Percuma saja memberitahu kalian apa yang salah. Bahwa
bergunjing itu salah. Bahwa membicarakan yang bukan menjadi urusan kita itu
salah. Dan bahwa bergenit-genit itu salah. Karena kalian tidak memiliki
pemikiran sepertiku. Jadi kubiarkan saja. Bahkan ketika kalian mengejek
penampilanku yang kalian anggap tidak seksi karena tidak menonjolkan lekuk
tubuh, aku diam saja. Karena percuma memberitahu kalian apa itu arti muslim
dengan jilbab. Karena para perempuan muslim yang ada diantara bagian
perkumpulan kita tidak menunjukkan contoh yang baik untuk dapat kalian mengerti
apa makna jilbab yang mereka pakai. Dan diam mungkin jawaban terakhirku. Karena
sungguhpun telah kujelaskan makna pakaian muslimahku tetap kalian tidak akan
mengerti. Dan mencemooh dalam hati.
Aku sungguh tahu. Usia muda kalian mungkin mempengaruhi.

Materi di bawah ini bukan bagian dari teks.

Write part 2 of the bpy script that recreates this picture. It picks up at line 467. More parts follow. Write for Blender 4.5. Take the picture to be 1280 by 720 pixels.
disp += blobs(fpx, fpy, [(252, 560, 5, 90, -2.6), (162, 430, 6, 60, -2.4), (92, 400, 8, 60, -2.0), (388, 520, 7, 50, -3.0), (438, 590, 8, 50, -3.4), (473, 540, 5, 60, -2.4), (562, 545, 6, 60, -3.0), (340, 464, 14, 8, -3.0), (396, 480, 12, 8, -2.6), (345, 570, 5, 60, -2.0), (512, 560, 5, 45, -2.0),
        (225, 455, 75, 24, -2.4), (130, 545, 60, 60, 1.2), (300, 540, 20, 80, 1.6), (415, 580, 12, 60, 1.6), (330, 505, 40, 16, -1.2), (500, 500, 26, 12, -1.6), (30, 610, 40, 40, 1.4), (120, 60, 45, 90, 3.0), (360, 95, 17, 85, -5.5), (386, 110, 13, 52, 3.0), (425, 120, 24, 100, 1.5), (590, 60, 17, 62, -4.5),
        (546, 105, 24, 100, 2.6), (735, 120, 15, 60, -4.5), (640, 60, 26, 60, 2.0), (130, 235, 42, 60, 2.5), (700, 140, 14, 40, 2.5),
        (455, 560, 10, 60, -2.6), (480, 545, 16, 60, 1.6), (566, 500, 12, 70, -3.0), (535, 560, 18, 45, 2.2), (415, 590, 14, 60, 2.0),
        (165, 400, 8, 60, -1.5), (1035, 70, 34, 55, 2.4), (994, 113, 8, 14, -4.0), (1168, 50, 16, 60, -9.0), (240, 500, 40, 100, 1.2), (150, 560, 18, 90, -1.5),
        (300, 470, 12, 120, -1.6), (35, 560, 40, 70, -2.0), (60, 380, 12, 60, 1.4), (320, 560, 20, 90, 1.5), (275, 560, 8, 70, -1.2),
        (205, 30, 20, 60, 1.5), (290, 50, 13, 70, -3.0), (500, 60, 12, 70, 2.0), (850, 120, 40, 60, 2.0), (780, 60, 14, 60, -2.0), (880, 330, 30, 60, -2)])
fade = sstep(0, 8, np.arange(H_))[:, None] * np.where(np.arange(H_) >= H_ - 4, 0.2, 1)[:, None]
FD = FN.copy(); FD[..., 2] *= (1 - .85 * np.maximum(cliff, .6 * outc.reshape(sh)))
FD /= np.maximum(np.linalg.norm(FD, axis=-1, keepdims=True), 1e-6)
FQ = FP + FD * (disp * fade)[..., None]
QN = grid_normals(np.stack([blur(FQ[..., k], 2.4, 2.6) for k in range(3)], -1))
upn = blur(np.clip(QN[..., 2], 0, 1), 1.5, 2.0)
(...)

Namun bukan berarti pemikiran muda kalian mengambil alih seluruh kontrol
kehidupan kalian. Aku mungkin telah lelah mencoba memberitahu bahwa muslimah
tidak mengenakan pakaian yang akan menonjolkan lekuk tubuh. A[alagi bila kalian
berjilbab. Yang terjadi malah sebaliknya. Celana jeans yang dipakai sekatat
mungkin, atasan dengan tangan 7/8 tanpa menggunakan dalaman sehingga sebagian
lengan terlihat. Bahkan pemakian kerudung atau jilbab yang terlihat hanya
sebagai penutup kepala. Lalu apalah arti puasa jika kalian tidak pernah
sekalipun melakukan ibadah sholat?
Baiklah sholatku belum benar. Cara berpakaianku juga belum
benar. Dan mungkin juga sikap serta sifatku belum benar. Namun aku berusaha
memperbaiki diri. Dan mampu menahan diri. Setidaknya sampai saat ini. Aku belum
sekalipun terpancing untuk bergunjing, menggoda para pria yang lalu lalang di
lobi itu. Dan segala sikap yang tidak seharusnya diperlihatkan oleh wanita baik
pada umumnya. Karena sungguhpun aku tidak ingin orang memandang rendah derajat wanita
apalagi aku termasuk didadalamnya.
Aku sungguh merasa terasing. Berkumpul dengan kalian menjadi hanya sekadarnya saja. Karena aku tak pernah merasa dianggap. Dan dalam hati kalian tak pernah menanggapku. Akulah yang salah menilai kalian. Bukan. Bukan aku yang salah. Karena kesan pertama terhadap kalian ternyata sudah lama kucoba singkirkan. Dan kesan pertama yang buruk itu ternyata benar. Sungguhpun aku seharusnya (lagi) mempercayai naluriku.
…
Payahnya saya. Benar-benar tidak bisa berteman dengan
makhluk wanita. Payah! Benar saja saya lebih baik bertaman dengan teman laki-laki saja. Atau sendiri lebih baik.